Client transitions continue

Ezra Mann
Pauls Valley Democrat

emann@pvdemocrat.com — What still seemed uncertain or even unthinkable for many as recently as a year ago is now seeing progress as the first set of clients from both the Southern Oklahoma Resource Center and its sister site NORC in Enid are either in transition or have officially been placed in community settings.

Along the way, those like Ann Dee Lee, public information officer for the Developmental Disabilities Services Division of the Department of Human Services, feel that as tensions over relocation have eased, there is a stronger sense of more parents and guardians reconsidering their stance against the idea.

Though only eight clients have officially found placement outside Pauls Valley’s former state school, even more are ready to move forward with options, especially since some are awaiting possibilities there may be significant development on multiple units in town later this year.

“It changes on a weekly basis, but it’s definitely moving,” said Lee. “It’s all in different phases of the process, in flux.”

Despite a significant number of clients still waiting to determine where they will go, there has been no discussion so far of altering SORC’s closure date of April 30, 2014, said Lee.

Much of why it has taken so long to transition the population of about 123 at the time of the announcement this past November ranges from which city has the best available care and who will the clients be paired with as far as roommates are concerned to what condition they personally are in.

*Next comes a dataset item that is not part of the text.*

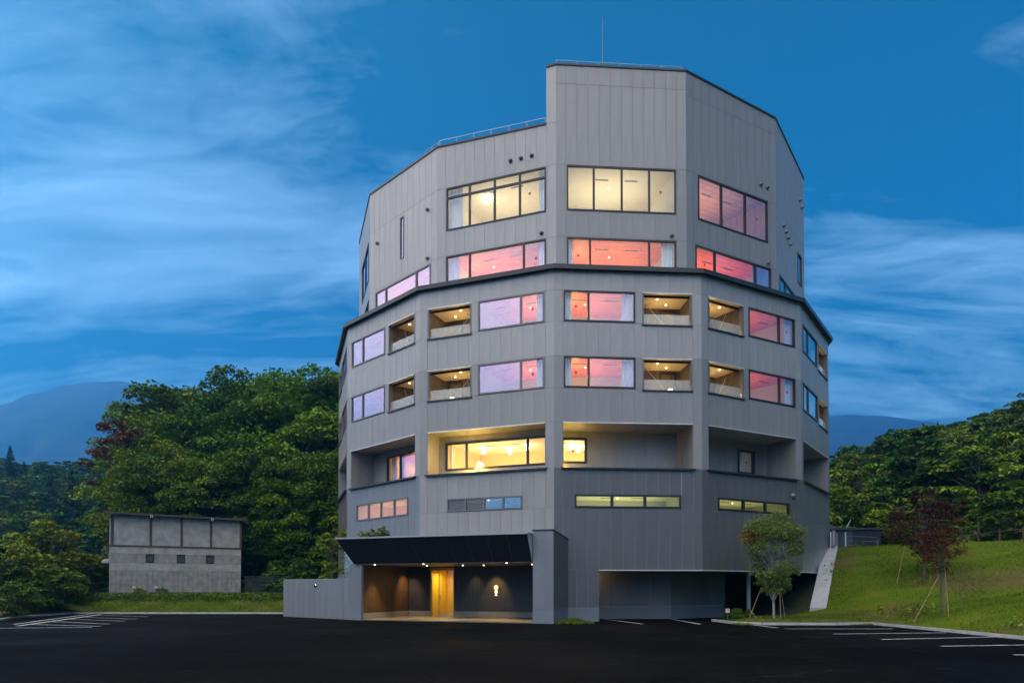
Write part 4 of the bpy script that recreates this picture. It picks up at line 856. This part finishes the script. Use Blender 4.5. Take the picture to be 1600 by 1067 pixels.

“It’s not anything you can cookie cutter,” said Lee, adding how some transitions have had to start over or readjust if one part of the placement changes or can no longer be met. “It’s purely on a private basis.”

The progress can also be attributed to some of those who were adamant at first about not leaving either facility or even the community they were in as they determined their needs could be met after all, said Lee. There remains parents and guardians who have not changed their position on any outside possibilities, but Lee said it is not an actual reflection on a lack of availability as the DHS assistance is not limited to only areas where facilities are located.

“One gentleman was adamant about the client staying at NORCE, but now is in transition,” said Lee. “People’s minds chance when they see the options out there.”

Ultimately, Lee noted any decision on adjusting deadlines for either facility will likely not come before the fall. She believes by the end of the summer there will be a better idea of how many are ready for community options for a majority of the population, including possible placements in Garvin County and if they need more time.

“At that point they may realize these places will not be able to provide services or care and at that point we’ll have to look at reality,” said Lee, noting how people won’t be forced out if the deadline passes, but keeping the former state schools open is not an option. “The guardians can be involved or not involved as they want… some are more involved than others.”